N.V. : Excellence, outre l'agriculture, les produits industriels constituent également des éléments d'enjeux importants
G.A.G. : Au sortir du cycle d'Uruguay, les pays développés ont baissé leurs droits de douanes moyens de 6,3 à 3,8%. Cependant, le cycle d'Uruguay par rapport au niveau d'ambition a généré des abaissements moyens. Les pays étaient libres de choisir les produits pour lesquels les droits seraient réduits et ceux pour lesquels les droits resteraient élevés. Il en a résulté le maintien des droits élevés, les coûts tarifaires et la progressivité des droits.
S'agissant des pays en développement, leur contribution majeure s'est réalisée sous la forme de nouvelles consolidations tarifaires à des plafonds qu'ils se sont engagés à respecter.
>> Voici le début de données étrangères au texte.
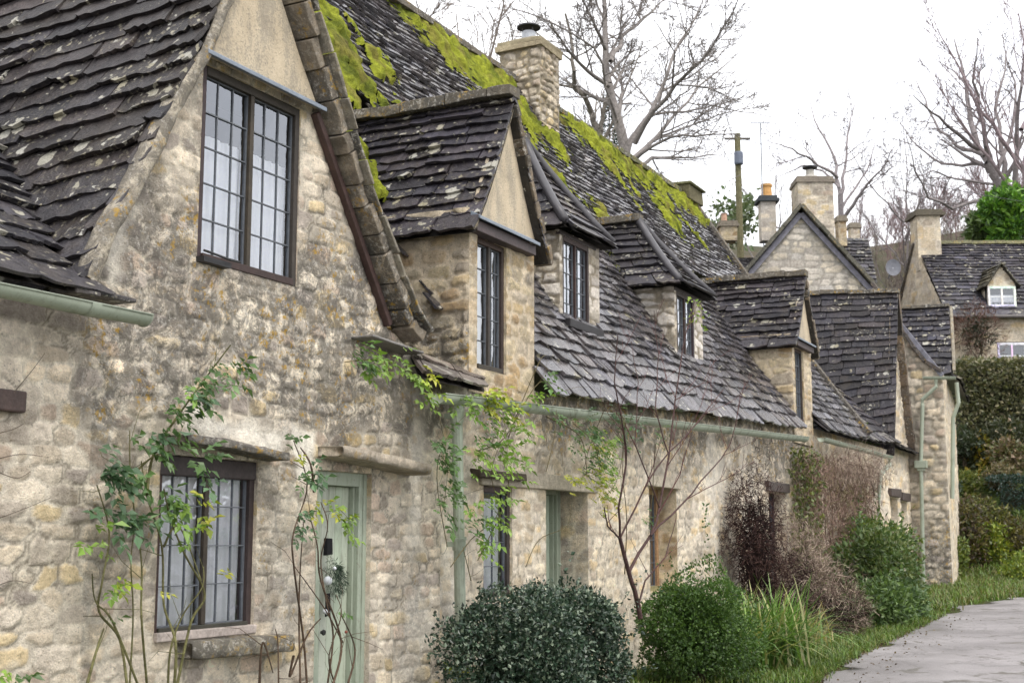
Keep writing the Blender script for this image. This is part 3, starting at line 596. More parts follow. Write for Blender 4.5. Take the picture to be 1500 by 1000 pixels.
DORM = [(10.05, 11.22, 5.3, 7.9), (13.1, 14.0, 6.03, 7.3), (16.5, 17.4, 5.93, 7.2), (20.6, 21.6, 5.3, 7.2)]
def clipRB(u, v):
    p = PB.at(np.array([u]), np.array([v]))[0]
    if p[0] < 11.30 and p[1] < 5.62 or p[0] < 9.98 and p[1] < 6.7: return False
    if 20.5 < p[0] < 21.68 and p[1] < 5.62: return False
    return not any(a < p[0] < b and c < p[1] < d for a, b, c, d in DORM)
slates('roof', PB, 52, .22, .027, cotB, 31, nx=4, clip=clipRB, base=(.066, .066, .080), lich=.34, warm=.35, under=False)
VIN = [(7.6, 1.2), (13.2, 1.05), (13.9, .93), (14.4, .89), (14.9, .82), (15.8, .76), (16.8, .76), (17.6, .80), (18.4, .90), (20, .86), (22, .87), (23.5, .86), (25.2, .86)]
def mossB(U, V, x, y):      # along the ridge in tongues, and a broken patch beside the first gable
    X = 7.6+x; n = fbm(x*1.1, y*.45, 71, 5)-.5; n2 = fbm(x*4.2, y*2.2, 72, 4)-.5; n3 = fbm(x*9, y*6, 75, 3)-.5
    ridge = (V-interp2(VIN, X))*1.0+n*.17+n2*.20+n3*.13-.25*((X > 17.1) & (X < 18.35) & (V > .86))
    p2 = .155-np.maximum(np.abs(X-10.3)/9.0-.08, 0)*1.6-np.abs(V-.68-.03*(X-10.3))*.55+n*.42+n2*.62+n3*.30-.10*(X > 12.6)
    line = .76-.125*(X-15.8); tong = .035-np.abs(V-line)*.9-.25*(X < 15.6)-.3*(X > 17.9)+n*.3+n2*.34
    t3 = .010-np.abs(V-(.80-.02*(X-21)))*.9-.3*(X < 19)+n*.42+n2*.40
    return np.maximum.reduce([ridge, p2, tong, t3])*5
def _wet(): 
    o = [c for c in cotB.children if c.name.startswith('roof') and 'moss' not in c.name][0]; o.data.materials[0] = M['wet']
def interp2(tab, X): a = np.array(tab); return np.interp(X, a[:, 0], a[:, 1])
_wet()
moss('roof_moss', PB, mossB, .026, .065, cotB, 41)
slab('ridge_stones', [(7.6, 8.78, rZ+.02), (16, 8.78, rZ+.06), (17.3, 8.78, rZ+.06)], .26, .09, (0, 1, 0), RIDGE, cotB, seg=.45, sd=12, wt=1)
slab('ridge_stones', [(18.2, 8.78, rZ+.03), (25.2, 8.78, rZ+.06)], .26, .09, (0, 1, 0), (.14, .15, .06), cotB, seg=.45, sd=13, wt=1)
slates('rear_roof', Patch((25.2, 12.2, 3), (7.6, 12.2, 3), (25.2, 8.8, rZ), (7.6, 8.8, rZ)), 20, .6, .03, cotB, 33, nx=3)
slab('verge_stones', [(25.22, 8.75, rZ+.12), (25.22, 7.4, 6.45), (25.22, 6.2, 4.75), (25.22, 5.3, 3.55)], .22, .13, (1, 0, 0), (.10, .09, .08), cotB, seg=.45, sd=14, wt=.8)
m = MB(); m.box((24.55, 8.5, rZ-.1), (25.4, 9.0, rZ+.18), (.13, .12, .075), j=.02); m.box((24.5, 8.45, rZ+.18), (25.45, 9.05, rZ+.24), (.11, .11, .06), j=.01); m.build('ridge_end_block', M['stone'], cotB, bevel=.02)
wall('end_gable_wall', (7.58, 12.1, 0), (0, -1, 0), 6.2, 2.6, rZ-.05, .06, 28, 'cream', cotB, clip=lambda u, z: z < rZ-.12-np.abs((12.1-u)-8.75)*1.56, sw=.3, shh=.13)
slates('rear_roof', Patch((7.6, 13, 2.9), (1, 13, 2.9), (7.6, 9.15, 6.45), (1, 9.15, 6.45)), 14, .6, .03, cotA, 34, nx=3)
gp = [at(640, 577, 5.17), at(1178, 640, 5.17)]
gutter(cotB, gp[0], gp[1], .075, joints=7)
pt = at(669, 600, 5.20); dp = downpipe(cotB, pt, at(676, 1000, 5.34), .045, name='downpipe')
m = MB(); m.lathe((pt.x, pt.y, pt.z-.12), [(.045, 0), (.052, .02), (.052, .1), (.062, .13), (.062, .2), (.05, .21)], 14, SAGE); m.build('gutter_outlet', M['paint'], cotB)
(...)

Dans le cadre du nouveau cycle de négociation, la portée, la prise en compte des besoins et intérêts spéciaux des pays en développement et des PMA, y compris la mesure du Traitement spécial différencié (TSD) d'une réciprocité qui ne soit pas totale pour ce qui est des engagements de réduction, ont été consignés dans la Déclaration ministérielle de Doha. Quant à l'annexe B de l'Accord-cadre de juillet et l'annexe B de la Déclaration ministérielle de Hong-Kong, ils définissent le cadre pour l'établissement de modalités concernant l'accès aux marchés pour les produits non agricoles (AMNA), c'est-à-dire la réduction des obstacles tarifaires et non tarifaires, bien que de nombreux pays en développement, en particulier les petites économies, manifestent des craintes sur les pertes de recettes tarifaires (fiscalité de porte), sur l'affaiblissement éventuel de leur compétitivité et sur l'érosion de leurs préférences par rapport à d'autres pays en développement NPF et concurrents.